After the three bills passed the final stage in the Senate establishing the regulatory framework for offshore electricity infrastructure projects, Australia’s minister for industry, energy and emissions reduction, Angus Taylor, said: “This legislation will accelerate a number of key projects already under development and the government’s offshore electricity infrastructure package will create thousands of skilled regional jobs, strengthen our economy, and support a more affordable and secure energy system.”

Fast emerging sector

With the legislation a number of projects are now expected to be ramped up including the Star of the South wind project off the coast of Victoria, and Sun Cable, which plans to deliver solar power from the Northern Territory to Singapore.

Another Australian company Oceanex Energy is developing a portfolio of offshore wind farms with the intention of being at the forefront of transitioning Australia to a large-scale renewable energy future.

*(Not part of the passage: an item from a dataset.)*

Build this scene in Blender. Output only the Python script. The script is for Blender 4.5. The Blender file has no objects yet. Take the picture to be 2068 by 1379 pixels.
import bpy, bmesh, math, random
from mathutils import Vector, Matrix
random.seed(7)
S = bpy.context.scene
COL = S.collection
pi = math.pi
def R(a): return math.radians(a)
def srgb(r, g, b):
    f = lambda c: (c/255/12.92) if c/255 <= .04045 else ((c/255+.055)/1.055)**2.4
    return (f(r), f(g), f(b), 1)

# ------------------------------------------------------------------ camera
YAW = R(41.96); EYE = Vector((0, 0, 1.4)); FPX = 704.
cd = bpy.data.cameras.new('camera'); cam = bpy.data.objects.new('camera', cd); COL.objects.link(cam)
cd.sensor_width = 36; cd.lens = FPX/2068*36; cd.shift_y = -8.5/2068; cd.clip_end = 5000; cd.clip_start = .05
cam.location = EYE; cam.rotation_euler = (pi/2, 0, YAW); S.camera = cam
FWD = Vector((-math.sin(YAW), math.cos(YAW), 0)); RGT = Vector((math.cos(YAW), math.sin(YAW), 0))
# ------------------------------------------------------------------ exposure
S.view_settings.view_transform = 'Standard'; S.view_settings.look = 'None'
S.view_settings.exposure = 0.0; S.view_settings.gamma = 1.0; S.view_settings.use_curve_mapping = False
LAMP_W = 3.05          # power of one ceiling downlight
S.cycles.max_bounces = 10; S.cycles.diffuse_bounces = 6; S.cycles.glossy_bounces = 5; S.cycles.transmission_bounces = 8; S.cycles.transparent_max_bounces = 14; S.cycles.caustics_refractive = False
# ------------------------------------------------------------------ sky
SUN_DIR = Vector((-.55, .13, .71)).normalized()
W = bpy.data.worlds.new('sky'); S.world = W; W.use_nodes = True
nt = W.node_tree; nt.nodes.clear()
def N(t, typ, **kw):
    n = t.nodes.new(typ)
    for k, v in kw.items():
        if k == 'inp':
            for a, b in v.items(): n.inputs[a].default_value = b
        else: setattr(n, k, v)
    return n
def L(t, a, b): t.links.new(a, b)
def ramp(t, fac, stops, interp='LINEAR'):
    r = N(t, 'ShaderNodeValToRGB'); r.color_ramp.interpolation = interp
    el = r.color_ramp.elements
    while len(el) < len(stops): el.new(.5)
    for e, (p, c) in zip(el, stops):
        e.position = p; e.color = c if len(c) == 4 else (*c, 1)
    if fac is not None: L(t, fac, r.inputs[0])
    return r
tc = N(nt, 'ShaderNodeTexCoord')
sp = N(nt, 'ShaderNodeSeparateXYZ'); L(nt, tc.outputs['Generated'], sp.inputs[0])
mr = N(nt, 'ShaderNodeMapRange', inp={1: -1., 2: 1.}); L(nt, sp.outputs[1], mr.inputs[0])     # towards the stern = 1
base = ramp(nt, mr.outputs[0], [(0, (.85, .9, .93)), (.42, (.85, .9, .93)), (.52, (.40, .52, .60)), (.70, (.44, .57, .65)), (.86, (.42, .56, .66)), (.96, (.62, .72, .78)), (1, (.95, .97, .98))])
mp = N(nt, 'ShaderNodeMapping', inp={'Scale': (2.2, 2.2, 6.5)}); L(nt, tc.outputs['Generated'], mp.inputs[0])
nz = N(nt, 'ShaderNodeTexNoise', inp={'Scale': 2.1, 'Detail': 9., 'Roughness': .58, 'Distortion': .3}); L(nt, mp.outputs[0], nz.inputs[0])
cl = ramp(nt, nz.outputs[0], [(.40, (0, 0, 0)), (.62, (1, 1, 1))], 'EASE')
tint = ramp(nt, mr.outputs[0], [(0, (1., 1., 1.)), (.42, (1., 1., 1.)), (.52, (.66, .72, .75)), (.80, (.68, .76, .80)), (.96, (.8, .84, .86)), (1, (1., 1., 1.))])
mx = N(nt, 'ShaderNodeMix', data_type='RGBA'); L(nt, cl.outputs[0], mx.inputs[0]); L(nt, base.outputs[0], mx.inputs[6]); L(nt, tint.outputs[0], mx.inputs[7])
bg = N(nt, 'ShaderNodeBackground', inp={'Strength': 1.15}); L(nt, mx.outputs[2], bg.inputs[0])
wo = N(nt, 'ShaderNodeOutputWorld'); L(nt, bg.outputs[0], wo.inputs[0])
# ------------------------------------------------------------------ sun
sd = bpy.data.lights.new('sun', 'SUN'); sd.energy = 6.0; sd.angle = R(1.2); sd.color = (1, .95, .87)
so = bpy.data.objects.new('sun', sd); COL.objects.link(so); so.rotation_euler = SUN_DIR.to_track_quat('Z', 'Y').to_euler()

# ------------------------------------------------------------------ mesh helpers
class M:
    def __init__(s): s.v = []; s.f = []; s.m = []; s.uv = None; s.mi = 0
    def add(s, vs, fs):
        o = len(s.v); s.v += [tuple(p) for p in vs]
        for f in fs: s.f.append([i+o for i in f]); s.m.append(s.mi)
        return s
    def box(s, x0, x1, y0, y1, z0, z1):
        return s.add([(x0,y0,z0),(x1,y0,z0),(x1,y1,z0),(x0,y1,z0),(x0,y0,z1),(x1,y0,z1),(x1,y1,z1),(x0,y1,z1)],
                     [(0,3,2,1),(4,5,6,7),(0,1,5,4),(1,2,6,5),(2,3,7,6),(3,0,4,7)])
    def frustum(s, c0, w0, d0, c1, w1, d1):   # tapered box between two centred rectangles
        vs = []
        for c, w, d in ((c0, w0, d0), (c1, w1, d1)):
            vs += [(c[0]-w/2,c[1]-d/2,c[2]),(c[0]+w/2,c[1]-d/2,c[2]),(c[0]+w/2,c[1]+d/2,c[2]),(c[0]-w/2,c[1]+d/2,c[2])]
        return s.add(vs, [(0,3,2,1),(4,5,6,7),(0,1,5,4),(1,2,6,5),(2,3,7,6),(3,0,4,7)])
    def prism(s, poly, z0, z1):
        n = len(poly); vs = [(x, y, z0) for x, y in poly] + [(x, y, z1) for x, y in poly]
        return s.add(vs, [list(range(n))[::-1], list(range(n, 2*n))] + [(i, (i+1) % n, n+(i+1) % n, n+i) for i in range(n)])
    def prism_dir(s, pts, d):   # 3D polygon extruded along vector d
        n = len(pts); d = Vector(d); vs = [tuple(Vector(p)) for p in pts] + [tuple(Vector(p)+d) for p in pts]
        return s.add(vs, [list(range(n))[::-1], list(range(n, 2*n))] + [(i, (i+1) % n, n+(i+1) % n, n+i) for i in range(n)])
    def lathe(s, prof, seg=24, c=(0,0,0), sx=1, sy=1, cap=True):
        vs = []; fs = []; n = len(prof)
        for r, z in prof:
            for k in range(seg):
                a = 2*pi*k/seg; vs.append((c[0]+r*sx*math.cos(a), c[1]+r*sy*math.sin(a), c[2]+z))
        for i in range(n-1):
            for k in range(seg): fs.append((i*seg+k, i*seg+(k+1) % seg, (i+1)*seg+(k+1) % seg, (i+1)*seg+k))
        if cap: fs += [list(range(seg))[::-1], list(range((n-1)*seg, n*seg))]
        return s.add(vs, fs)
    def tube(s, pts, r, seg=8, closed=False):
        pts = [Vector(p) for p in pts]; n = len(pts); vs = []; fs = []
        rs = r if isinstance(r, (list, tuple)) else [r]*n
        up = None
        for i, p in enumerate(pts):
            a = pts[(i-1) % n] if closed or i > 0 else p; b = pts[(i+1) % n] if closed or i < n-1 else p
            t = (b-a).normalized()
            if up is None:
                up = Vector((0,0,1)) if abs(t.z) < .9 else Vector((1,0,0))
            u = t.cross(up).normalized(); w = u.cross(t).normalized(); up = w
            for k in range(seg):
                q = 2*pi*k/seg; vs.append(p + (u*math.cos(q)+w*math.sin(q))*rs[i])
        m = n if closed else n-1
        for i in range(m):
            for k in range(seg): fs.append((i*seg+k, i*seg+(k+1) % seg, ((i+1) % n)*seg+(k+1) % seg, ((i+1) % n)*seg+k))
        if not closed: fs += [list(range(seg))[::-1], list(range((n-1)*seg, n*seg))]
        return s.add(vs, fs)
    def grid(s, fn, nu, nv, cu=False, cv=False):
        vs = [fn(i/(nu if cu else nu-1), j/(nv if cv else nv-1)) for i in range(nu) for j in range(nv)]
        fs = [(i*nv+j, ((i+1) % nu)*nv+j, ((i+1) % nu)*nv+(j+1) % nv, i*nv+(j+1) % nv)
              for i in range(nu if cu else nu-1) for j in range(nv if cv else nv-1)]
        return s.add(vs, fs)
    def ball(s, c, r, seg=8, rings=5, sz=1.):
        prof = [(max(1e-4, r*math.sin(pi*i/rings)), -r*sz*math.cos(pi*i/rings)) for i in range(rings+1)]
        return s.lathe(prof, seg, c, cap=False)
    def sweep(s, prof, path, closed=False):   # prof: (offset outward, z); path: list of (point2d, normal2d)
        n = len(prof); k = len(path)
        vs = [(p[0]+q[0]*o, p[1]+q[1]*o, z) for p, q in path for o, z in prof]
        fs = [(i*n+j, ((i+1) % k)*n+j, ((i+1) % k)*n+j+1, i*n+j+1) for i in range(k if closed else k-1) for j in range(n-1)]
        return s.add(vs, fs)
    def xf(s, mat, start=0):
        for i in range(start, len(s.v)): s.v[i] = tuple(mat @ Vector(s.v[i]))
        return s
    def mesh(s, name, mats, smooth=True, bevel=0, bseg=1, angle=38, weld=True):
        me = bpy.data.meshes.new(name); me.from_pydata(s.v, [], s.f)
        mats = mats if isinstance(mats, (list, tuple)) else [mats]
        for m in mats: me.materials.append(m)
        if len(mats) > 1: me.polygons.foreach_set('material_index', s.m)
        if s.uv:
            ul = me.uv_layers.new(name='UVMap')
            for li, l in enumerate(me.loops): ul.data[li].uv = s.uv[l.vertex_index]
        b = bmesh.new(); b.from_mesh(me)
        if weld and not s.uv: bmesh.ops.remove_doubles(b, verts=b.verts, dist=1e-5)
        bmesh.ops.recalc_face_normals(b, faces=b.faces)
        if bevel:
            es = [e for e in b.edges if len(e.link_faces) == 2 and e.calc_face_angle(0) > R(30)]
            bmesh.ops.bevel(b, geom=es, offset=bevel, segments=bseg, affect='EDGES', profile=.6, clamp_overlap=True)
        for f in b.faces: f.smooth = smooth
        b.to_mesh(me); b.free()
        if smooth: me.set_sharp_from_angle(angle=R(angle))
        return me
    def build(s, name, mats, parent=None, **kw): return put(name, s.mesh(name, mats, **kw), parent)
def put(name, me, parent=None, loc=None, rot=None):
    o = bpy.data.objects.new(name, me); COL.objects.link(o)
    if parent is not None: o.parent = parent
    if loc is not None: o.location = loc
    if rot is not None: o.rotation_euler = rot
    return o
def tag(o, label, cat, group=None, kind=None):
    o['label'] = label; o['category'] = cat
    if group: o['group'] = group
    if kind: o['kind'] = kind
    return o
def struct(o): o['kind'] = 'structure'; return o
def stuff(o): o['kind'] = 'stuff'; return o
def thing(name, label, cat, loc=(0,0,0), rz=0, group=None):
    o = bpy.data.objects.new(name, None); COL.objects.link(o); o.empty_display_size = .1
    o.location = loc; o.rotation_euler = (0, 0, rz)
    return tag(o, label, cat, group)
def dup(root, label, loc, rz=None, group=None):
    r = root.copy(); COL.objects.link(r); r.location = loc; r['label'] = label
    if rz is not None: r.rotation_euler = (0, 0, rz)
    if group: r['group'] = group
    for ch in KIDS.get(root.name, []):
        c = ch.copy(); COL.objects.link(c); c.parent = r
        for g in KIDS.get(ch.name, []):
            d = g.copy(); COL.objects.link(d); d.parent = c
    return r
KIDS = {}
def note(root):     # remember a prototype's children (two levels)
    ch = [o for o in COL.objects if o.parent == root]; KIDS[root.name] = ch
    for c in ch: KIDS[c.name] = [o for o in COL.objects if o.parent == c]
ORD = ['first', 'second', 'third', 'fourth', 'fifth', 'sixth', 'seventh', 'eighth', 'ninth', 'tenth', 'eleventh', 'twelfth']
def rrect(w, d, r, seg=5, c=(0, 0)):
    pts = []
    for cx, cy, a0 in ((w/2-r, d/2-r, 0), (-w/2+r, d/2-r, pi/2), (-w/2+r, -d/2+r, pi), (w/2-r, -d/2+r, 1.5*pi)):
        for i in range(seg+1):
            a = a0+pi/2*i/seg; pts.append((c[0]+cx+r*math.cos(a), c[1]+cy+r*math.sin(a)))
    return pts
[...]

The firm currently has five projects planned off the coast of New South Wales and Western Australia with a total installed capacity of almost 10 gigawatts (GW), mainly using floating foundations.

The sites include a number of areas less than 100 kilometres from shore, in water depths of less than 1,000 metres. The locations are also within 100km of sub-stations and transmission lines and are not in environmentally regulated areas.

With the country boasting one of the world’s longest coastlines and the vast majority of its population living within 100km of the coast, all the elements are in place to enable Australia to be a leading global offshore wind hub.

The projects under development are estimated to be worth over A$10 billion (US$7.12 billion) and could create over 10,000 direct and indirect jobs.

Climate emergency

According to a report from the government-backed Blue Economy Cooperative Research Centre, Australia has abundant and high-quality offshore wind resources in these locations.

The report also points out that Australian offshore wind resources are comparable to already established industry areas such as the North Sea.

The motivations for developing an offshore wind industry in Australia are well-defined.

Both institutional and private investors are divesting from traditional fossil-fuel industries and will continue to do so. Renewable energy assets that meet environmental, social and governance (ESG) and sustainability compliance standards are attracting massive inflows.

Also, Australia is on the front line of the climate emergency as witnessed by the ferocious bush fires that ravaged the country in 2019.

And as public demand grows for more renewable energy sources in the country, building, establishing and supporting an offshore wind industry will give the Australian government a valuable resource to steer it away from the carbon-heavy coal power stations.

As in other jurisdictions, the renewable energy industry in Australia also has the potential to become a sizeable employer by tapping into the skills and expertise that transfer between traditional fossil fuel energy suppliers and the clean energy sector.